If Turing oracles are not physically impossible, then we need an explanation for how physics implements an infinite tower of Turing oracle levels. Short of that, I'm going to believe Turing oracles are impossible.

even if we did that doesn't mean it's contradictory, not to the extent that using it you'll "mostly derive paradox theorems and contradictions".

If you start with something undecidable and build on it, you usually find that your results are even more undecidable (require a higher level of Turing oracle). There's also the AIT angle, which says that a true Turing oracle possesses infinite Kolmogorov complexity, and since Shannon entropy is the expected-value of Kolmogorov complexity, and Shannon entropy is closely related to physical entropy... we have strong reason to think that a Turing oracle violates basic thermodynamics.

Comment author: somervta 06 June 2015 10:28:19PM *  1 point [-]

Why do we need the full tower?

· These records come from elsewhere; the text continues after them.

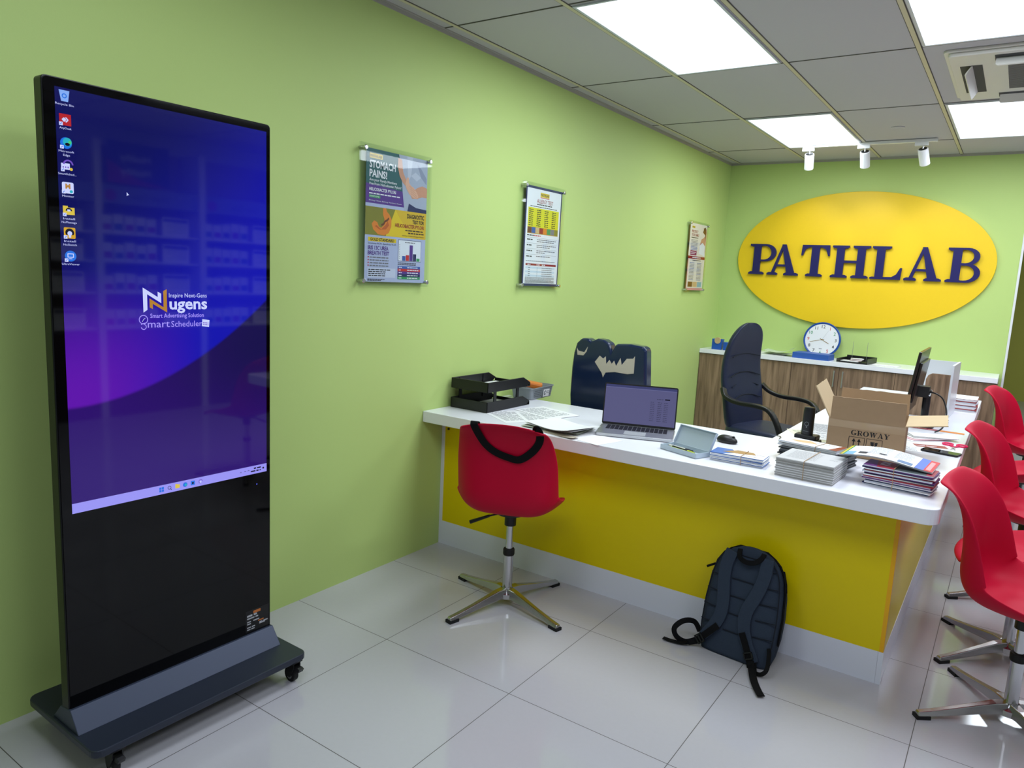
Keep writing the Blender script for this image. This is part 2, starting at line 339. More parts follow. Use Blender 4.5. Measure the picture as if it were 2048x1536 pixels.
# spotlight track
t = thing('track_rail', 'thin white lighting track under the ceiling in front of the back wall', 'lighting track', (0, 0, 0))
WH = mat('white_enamel', (228, 228, 230), .35)
bm = NB(); box(bm, (.86, 6.40, H-.024), (1.80, 6.435, H-.004)); obj('rail', bm, WH, t)
bm = NB(); box(bm, (.852, 6.398, H-.026), (.862, 6.437, H-.003)); obj('end_cap', bm, WH, t); bm = NB(); box(bm, (1.798, 6.398, H-.026), (1.808, 6.437, H-.003)); obj('end_cap', bm, WH, t)
for x, dx, lab in ((.89, .02, 'left one of the three white cylinder spotlights on the track'), (1.305, 0, 'middle one of the three white cylinder spotlights on the track'), (1.705, -.034, 'right one of the three white cylinder spotlights on the track')):
    t = thing('track_spotlight', lab, 'spotlight', (x, 6.418, H-.024), 0, 'white track spotlights')
    bxo('track_adapter', (-.045, -.014, -.028), (.045, .014, 0), WH, t, bevel=.002)
    bm = NB(); tube(bm, [(.012, 0, -.027), (.012, 0, -.05)], .006); obj('stem', bm, CHROME, t)
    R = Matrix.Translation((.012, 0, -.05)) @ Matrix.Rotation(math.radians(dx*300), 4, 'Y') @ Matrix.Rotation(math.radians(33), 4, 'X')
    bm = NB(); lathe(bm, [(.001, 0), (.033, 0), (.036, -.004), (.036, -.125), (.033, -.128), (.03, -.12)], M=R); obj('lamp_cylinder', bm, WH, t, smooth=False)
    bm = NB(); lathe(bm, [(.001, .0015), (.029, .0015), (.029, 0)], M=R); obj('heat_sink', bm, BLACK, t)
    bm = NB(); lathe(bm, [(.028, -.12), (.001, -.12)], M=R); obj('lens', bm, mat('spot_lens', (255, 250, 240), .4, emit=(255, 244, 225), es=6), t)
    L = bpy.data.lights.new('spot', 'SPOT'); L.energy = SPOT_W; L.spot_size = math.radians(62); L.spot_blend = .85; L.color = (1, .94, .82); L.shadow_soft_size = .03
    lo = bpy.data.objects.new('spot', L); COL.objects.link(lo); lo.parent = t
    a = Vector((.012, .085, -.175)); b = Vector(((-.06 if dx > 0 else .14 if dx < 0 else .02), YB-6.418, 1.86-H)); lo.location = a
    lo.rotation_euler = (b-a).to_track_quat('-Z', 'Y').to_euler()
# ------------------------------------------------------------------ wall sign
t = thing('wall_sign', 'big yellow oval sign board with navy letters on the back wall', 'sign', (1.215, YB, 1.747))
bm = NB(); prism(bm, [(1.056*math.cos(k*PI/60), .602*math.sin(k*PI/60)) for k in range(120)], 0, .028, frame((0, 0, 0), (1, 0, 0), (0, 0, 1))); obj('oval_board', bm, YELB, t, bevel=.003)
for ch, x0, x1 in (('P', .278, .524), ('A', .452, .728), ('T', .750, .998), ('H', 1.017, 1.330), ('L', 1.345, 1.593), ('A', 1.612, 1.886), ('B', 1.921, 2.166)):
    W0, polys = SER[ch]; k = (x1-x0)/W0; bm = NB()
    Mx = frame((x0-1.215, -.034, 1.592-1.747), (1, 0, 0), (0, 0, 1))
    for n, P in enumerate(polys): prism(bm, [(a*k, b*.284) for a, b in P], .0+n*.0002, .02+n*.0004, Mx)
    obj('letter', bm, NAVYL, t)
# ------------------------------------------------------------------ acrylic poster frames on the left wall
def cm(n, c, **k): return mat('print_'+n, c, k.pop('rough', .5), **k)
SKIN = cm('skin', (205, 150, 122)); WHT = cm('white', (235, 238, 245)); TEAL = cm('teal', (28, 92, 96)); PUR = cm('purple', (84, 46, 140)); LAV = cm('lavender', (176, 186, 220))
YL = cm('yellow', (226, 196, 30)); ORG = cm('orange', (224, 130, 40)); DRD = cm('dark_red', (150, 24, 36)); RD = cm('red', (200, 40, 46)); BL = cm('blue', (50, 90, 170)); DB = cm('navy', (28, 40, 92)); GR = cm('green', (50, 150, 90)); GY = cm('grey', (150, 158, 178)); BEI = cm('beige', (214, 180, 130)); INKN = cm('black', (28, 26, 34)); BRN = cm('brown', (110, 60, 30)); OLI = cm('olive', (130, 128, 40)); PINK = cm('pink', (222, 150, 150))
MAG = cm('magenta', (150, 20, 70))
def poster(y0, label, draw):
    t = thing('poster_frame', label, 'poster', (0, y0, 1.395), 0, 'acrylic poster frames on the left wall')
    W_, H_ = .470, .622
    bm = NB(); box(bm, (.027, 0, 0), (.031, W_, H_)); obj('acrylic_front', bm, GLASS, t)
    bm = NB(); box(bm, (.019, 0, 0), (.022, W_, H_)); obj('acrylic_back', bm, GLASS, t)
    for yy in (.022, W_-.022):
        for zz in (.022, H_-.022):
            bm = NB(); Mx = frame((0, yy, zz), (0, 1, 0), (0, 0, 1)); lathe(bm, [(.008, 0), (.008, .036), (.0105, .036), (.0105, .042), (.008, .044), (.0005, .044)], M=Mx, n=16)
            obj('standoff', bm, CHROME, t)
    s = Sheet((.0235, .04, .018), (0, 1, 0), (0, 0, 1), .0002); draw(s, .405, .586); s.build('printed_poster', t)
    return t
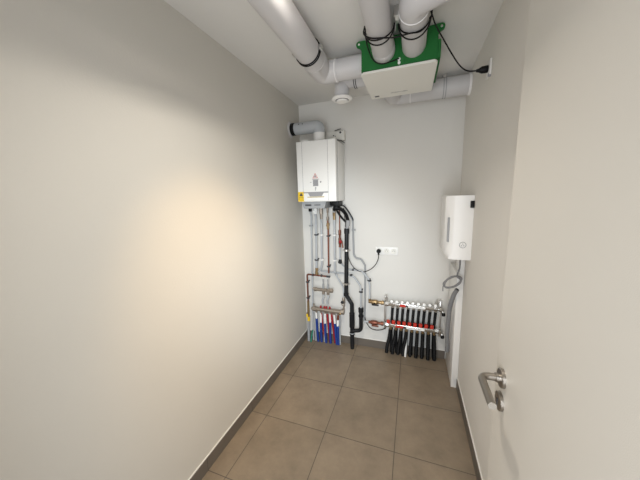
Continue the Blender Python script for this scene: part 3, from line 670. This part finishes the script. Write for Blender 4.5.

Why couldn't it be the case that just one (or some other finite number) of the Turing Oracle levels are physically possible?

Comment author: [deleted] 07 June 2015 12:48:18AM *  0 points [-]

Effectively, there is either some natural number n such that physics allows for n levels of physically-implementable Turing oracles, or the number is omega. Mostly, we think the number should either be zero or omega, because once you have a first-level Turing Oracle, you construct the next level just by phrasing the Halting Problem for Turing Machines with One Oracle, and then positing an oracle for that, and so on.

Likewise, having omega (cardinality of the natural numbers) bits of algorithmic information is equivalent to having a first-level Turing Oracle (knowing the value of Chaitin's Omega completely). From there, you start needing larger and larger infinities of bits to handle higher levels of the Turing hierarchy.

So the question is: how large a set of bits can physics allow us to compute with? Possible answers are:

  • Finite only. This is what we currently believe.
  • Countably infinite (Alef zero) or Continuum infinite (Alef one). Playing time-dilation games with General Relativity might, in certain funky situations I don't quite understand but which form the basis of some science fiction, almost allow you to get up to here. But it would require negative energy or infinite mass or things of that nature.
  • Arbitrarily large infinities. Almost definitely not.
  • Omega: if we're completely wrong about the relationship between computation and physics as we know it, possible.